Insight into the role of Ce incorporation into energy-efficient flash-PEO films for the corrosion protection of additive-manufactured Al10SiMg

Abstract

This study reports the development of a thin and energy-efficient plasma electrolytic oxidation (PEO) protective coating on additively manufactured Al10SiMg using an electrolyte composed of Na3(P3O6)3, KOH, Na2EDTA and Ce2(SO4)3. The oxidation period was varied from 100 s to 300 s to understand the correlation between energy consumption and cerium incorporation, as well as its impact on the structural and corrosion resistance of the PEO film.
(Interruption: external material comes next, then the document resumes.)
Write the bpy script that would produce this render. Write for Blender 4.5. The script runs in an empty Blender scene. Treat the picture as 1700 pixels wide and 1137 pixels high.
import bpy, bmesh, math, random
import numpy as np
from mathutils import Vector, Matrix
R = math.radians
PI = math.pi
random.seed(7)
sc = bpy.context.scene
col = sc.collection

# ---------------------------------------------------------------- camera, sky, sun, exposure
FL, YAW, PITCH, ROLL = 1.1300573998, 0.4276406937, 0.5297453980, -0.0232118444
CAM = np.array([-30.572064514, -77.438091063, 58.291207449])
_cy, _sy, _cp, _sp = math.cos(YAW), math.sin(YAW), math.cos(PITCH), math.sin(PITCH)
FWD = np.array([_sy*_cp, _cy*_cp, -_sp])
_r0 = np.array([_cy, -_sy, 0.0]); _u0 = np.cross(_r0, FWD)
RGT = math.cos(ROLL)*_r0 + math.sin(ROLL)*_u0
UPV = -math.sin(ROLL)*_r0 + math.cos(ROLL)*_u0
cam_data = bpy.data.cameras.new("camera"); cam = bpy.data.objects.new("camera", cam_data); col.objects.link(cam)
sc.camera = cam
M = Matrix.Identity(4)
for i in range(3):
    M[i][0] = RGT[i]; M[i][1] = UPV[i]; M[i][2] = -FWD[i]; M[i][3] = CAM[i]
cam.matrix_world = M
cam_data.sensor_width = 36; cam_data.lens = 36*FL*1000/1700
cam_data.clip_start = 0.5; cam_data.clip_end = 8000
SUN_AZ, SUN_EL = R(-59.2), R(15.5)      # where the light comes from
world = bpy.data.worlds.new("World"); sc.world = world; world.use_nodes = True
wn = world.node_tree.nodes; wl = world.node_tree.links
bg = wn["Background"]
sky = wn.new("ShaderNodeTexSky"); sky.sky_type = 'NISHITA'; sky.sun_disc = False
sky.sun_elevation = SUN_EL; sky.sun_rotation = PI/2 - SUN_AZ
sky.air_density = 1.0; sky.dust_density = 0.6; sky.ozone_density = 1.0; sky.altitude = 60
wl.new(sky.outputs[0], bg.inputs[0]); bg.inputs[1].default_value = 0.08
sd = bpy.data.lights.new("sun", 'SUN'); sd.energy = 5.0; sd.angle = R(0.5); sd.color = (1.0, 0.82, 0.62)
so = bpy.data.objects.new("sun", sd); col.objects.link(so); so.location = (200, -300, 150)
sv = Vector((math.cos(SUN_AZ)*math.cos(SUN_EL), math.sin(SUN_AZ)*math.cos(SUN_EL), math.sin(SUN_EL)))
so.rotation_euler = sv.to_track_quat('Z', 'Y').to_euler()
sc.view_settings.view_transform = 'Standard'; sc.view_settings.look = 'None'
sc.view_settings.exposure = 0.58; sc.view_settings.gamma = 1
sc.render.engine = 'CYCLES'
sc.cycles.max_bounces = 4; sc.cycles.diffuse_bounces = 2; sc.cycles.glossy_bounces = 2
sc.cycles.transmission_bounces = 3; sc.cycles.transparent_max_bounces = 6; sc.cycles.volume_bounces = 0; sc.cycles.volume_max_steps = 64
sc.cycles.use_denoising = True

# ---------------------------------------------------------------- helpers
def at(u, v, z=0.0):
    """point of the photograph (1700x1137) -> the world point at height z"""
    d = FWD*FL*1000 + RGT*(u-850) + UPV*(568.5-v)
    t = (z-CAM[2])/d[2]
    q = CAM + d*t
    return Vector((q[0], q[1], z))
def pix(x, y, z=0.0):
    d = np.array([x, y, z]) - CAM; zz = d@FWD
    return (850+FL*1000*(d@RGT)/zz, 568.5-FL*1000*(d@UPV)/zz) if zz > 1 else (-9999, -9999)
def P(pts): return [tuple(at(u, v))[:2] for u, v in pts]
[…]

To obtain a mechanistic understanding of the role of cerium, the structural properties before and after immersion in 3.5 wt% NaCl solution were analyzed to determine how cerium functions as an active corrosion inhibitor when incorporated into the PEO layer. The findings revealed successful and uniform cerium incorporation throughout the PEO coating (up to a 200 s oxidation time). The inhibitory effect of Ce was evidenced by the increase in the impedance modulus (Z0.01 Hz), which was up to twice as effective as that of PEO without cerium. The Ce-doped PEO protective film, with its intrinsic surface porosity, provides substantial dry and wet adhesion to organic coating systems, making it an eco-friendly priming layer for practical applications requiring post-treatment.